Tonight the show will be staged in Hermannsburg, where a stage has been especially built in the area next to the chapel and sound checks were still being done at close to midnight last night, with everyone wrapped in blankets against the cold.
 
As part of the project Leni Namatjira, granddaughter of Albert and an artist herself, has worked with Big hART to develop an iPhone ‘watercolour’ app that will be launched by Senator Nigel Scullion, along with an advisor of MHR Warren Snowdon. The Hermannsburg schoolchildren will use the app in a “watercolour art off”, which they will then judge.
 
This is part of the on-going Namatjira Project.

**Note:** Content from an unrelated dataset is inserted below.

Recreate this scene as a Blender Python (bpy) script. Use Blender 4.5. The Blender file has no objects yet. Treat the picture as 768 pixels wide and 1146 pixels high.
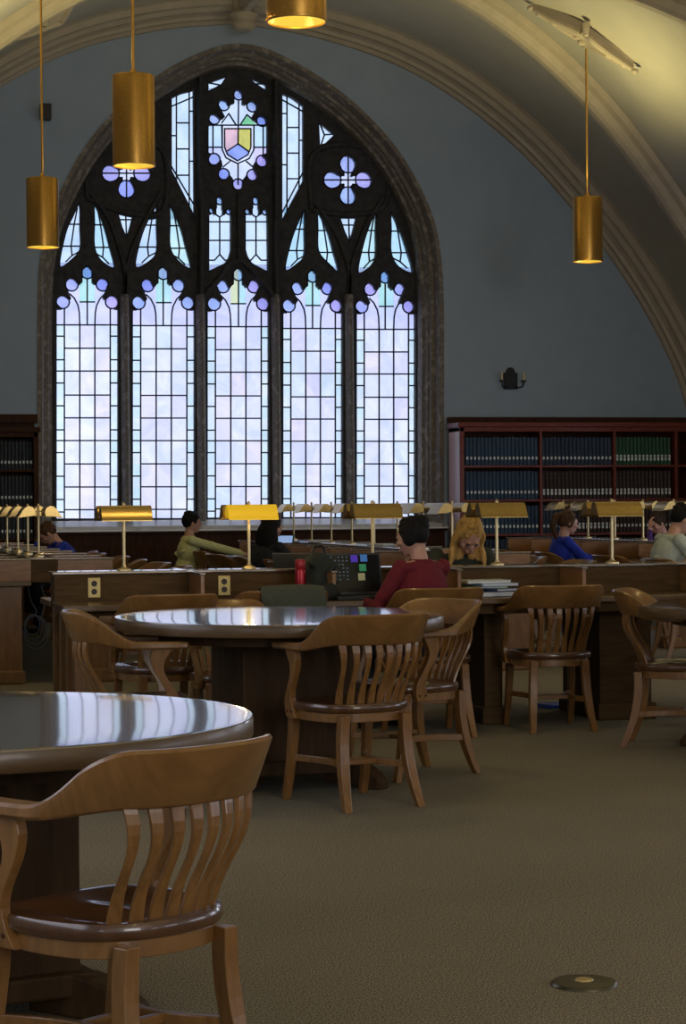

The theatre production is the high profile face of the project but when it winds down this week (a future performance in Hermannsburg, Germany is not yet confirmed), the project’s legacy will live on, in keeping with the philosophy of Big hART. More work in education, particularly in developing the digital literacy of young people, will be done through the Friends of the Namatjira Project. There is also a documentary film being made about the Namatjira or Hermannsburg School of painters.
 
I ask Rankin if he fears that participants in the project will feel somewhat bereft as the intensive involvement in the production draws to a  close, but he suggests that they will feel some relief from the responsibility of telling the story and the rigours of touring.
 
He characterises the whole project as a “generous risk-taking” on both sides. Participants have moved beyond the “cultural fear” that often marks the interactions of Aboriginal and settler Australians. As with love, their encounter has required leadership from both sides, generous responses to mistakes being made, with most of the progress coming from the lessons thus learned.